Given a metric space $(X,d)$, I am asked to show that the function $\hat{d}$ is also a metric. It's defined like this:
$$\begin{align*} \hat{d}\colon X \times X & \longrightarrow\mathbb{R} \\[-1ex] (x,y) & \longmapsto \frac{d(x,y)}{1+d(x,y)} \end{align*}$$
What I am struggeling with is the triangle inequality. The other points are easy to see (when keeping in mind that $d$ is a metric):
$x=y \Longleftrightarrow d(x,y)=0$ $\Longrightarrow \hat{d}(x,y)=\frac{0}{1+0}=0$.

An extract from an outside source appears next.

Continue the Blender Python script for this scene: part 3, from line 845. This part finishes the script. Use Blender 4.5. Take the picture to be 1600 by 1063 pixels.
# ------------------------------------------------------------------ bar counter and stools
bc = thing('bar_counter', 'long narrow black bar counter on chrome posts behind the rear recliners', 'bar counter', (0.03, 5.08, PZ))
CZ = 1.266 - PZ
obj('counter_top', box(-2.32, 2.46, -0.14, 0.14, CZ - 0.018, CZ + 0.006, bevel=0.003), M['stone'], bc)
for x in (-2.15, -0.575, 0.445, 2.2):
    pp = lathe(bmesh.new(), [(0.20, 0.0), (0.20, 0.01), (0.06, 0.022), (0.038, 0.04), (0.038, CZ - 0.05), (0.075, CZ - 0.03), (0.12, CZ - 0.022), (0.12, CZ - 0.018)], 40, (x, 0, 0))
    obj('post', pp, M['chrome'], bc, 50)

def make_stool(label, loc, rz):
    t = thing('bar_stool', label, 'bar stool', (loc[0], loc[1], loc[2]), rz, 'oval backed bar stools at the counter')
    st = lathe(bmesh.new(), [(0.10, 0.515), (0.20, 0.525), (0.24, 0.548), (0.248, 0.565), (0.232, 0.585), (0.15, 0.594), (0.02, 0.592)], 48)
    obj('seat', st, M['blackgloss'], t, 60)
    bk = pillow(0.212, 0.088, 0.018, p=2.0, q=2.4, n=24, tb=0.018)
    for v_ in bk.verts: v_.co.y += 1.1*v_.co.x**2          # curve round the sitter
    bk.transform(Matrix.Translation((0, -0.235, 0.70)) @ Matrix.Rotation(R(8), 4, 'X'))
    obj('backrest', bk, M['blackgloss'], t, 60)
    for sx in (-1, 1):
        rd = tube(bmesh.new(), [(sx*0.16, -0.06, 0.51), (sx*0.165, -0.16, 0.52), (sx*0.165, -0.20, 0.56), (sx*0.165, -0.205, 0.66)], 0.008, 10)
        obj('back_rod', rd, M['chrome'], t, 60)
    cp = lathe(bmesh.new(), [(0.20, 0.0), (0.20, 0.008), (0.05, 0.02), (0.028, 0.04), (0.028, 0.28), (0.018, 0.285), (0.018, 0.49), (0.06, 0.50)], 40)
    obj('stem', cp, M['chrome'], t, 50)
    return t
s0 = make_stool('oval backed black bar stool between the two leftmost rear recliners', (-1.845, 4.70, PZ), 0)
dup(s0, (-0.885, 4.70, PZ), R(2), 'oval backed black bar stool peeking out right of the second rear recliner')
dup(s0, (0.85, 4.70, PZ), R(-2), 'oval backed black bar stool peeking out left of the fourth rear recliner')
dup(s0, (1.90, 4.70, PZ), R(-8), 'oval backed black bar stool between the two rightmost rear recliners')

$d(x,y)\geq 0 \Longrightarrow \frac{d(x,y)}{1+d(x,y)}=\frac{\text{<positive number or zero>}}{1+\text{<positive number or zero>}}\geq 0 \Longleftrightarrow \hat{d}(x,y)\geq 0$
$d(x,y)=d(y,x) \Longrightarrow \hat{d}(x,y)=\frac{d(x,y)}{1+d(x,y)}=\frac{d(y,x)}{1+d(y,x)}=\hat{d}(y,x)$
As for the triangle inequality, this is what I have so far:
We know that $d(x,y)+d(y,z)\geq d(x,z)$ (since $d$ is a metric). We need to somehow use this fact later. I'll shorten the notation a bit by defining $d_1:=d(x,y)$, $d_2=d(y,z)$ and $d_3=d(x,z)$ (and similarly for $\hat{d}$).
$$\hat{d}(x,y)+\hat{d}(y,z)=\frac{d_1}{1+d_1}+\frac{d_2}{1+d_2}=\frac{d_1(1+d_2)+d_2(1+d_1)}{(1+d_1)(1+d_2)}=\frac{d_1+d_2+2\cdot d_1d_2}{1+d_1+d_2+d_1d_2}\geq \frac{d_3+2\cdot d_1d_2}{1+d_3+d_1d_2}$$
The problem I have is the cross terms $d_1d_2$. How do I get $\frac{d_3}{1+d_3}$ at the end? I to me it seems like:
$$\frac{d_3+2\cdot d_1d_2}{1+d_3+d_1d_2} > \frac{d_3}{1+d_3}$$
But let's say that $d_1=1, d_2=2$ and $d_3=3$ so that $d_1+d_2=d_3$. Then I would expect that $\hat{d}_1+\hat{d}_2=\hat{d}_3$, but:
$$ \frac{1}{1+1}+\frac{2}{1+2}=\frac{1}{2}+\frac{2}{3}=\frac{7}{6} \overset{?}{=} \hat{d}_3$$
$$ \hat{d}_3=\frac{3}{3+1}=\frac{3}{4} \neq \hat{d}_1 + \hat{d}_2 $$
But is this unreasonable? If a point $y$ lies between $x$ and $z$ in the metric $d$, then it appears it doesn't lie between $x$ and $z$ in the metric $\hat{d}$?
Let's consider $\hat{d}_1=0.2, \hat{d}_2=0.4, \hat{d}_3=0.6 \Longrightarrow \hat{d}_1+\hat{d}_2=\hat{d_3}$. We have that if $\frac{A}{1+A}=B$, then $A=\frac{B}{1-B}$. We get that:
$$\begin{align*} d_1=&\frac{\hat{d}_1}{1-\hat{d}_1}=\frac{0.2}{1-0.2}=\frac{0.2}{0.8}=\frac{1}{4}\\[-1ex] d_2=& \frac{\hat{d}_2}{1-\hat{d}_2}=\frac{0.4}{1-0.4}=\frac{0.4}{0.6}=\frac{2}{3}\\[-1ex] d_3=& \frac{\hat{d}_3}{1-\hat{d}_3}=\frac{0.6}{1-0.6}=\frac{0.6}{0.4}=\frac{3}{2}\\[-1ex] \end{align*}$$
If we try to add $d_1$ and $d_2$ we get that:
$$\frac{1}{4}+\frac{2}{3}=\frac{11}{12}\neq d_3=\frac{3}{2}=\frac{18}{12}$$
So clearly $d_1+d_2=d_3\;\not\!\!\!\implies \hat{d}_1+\hat{d}_2=\hat{d}_3$. However, it is still possible to have $\hat{d}_1+\hat{d}_2=\hat{d}_3$ and it seems like $\hat{d}_1+\hat{d}_2 \geq \hat{d_3}$
But how do I show that the triangle equality generally holds for $\hat{d}$? Can I use the properties of $d$ to prove this, or do I need another approach?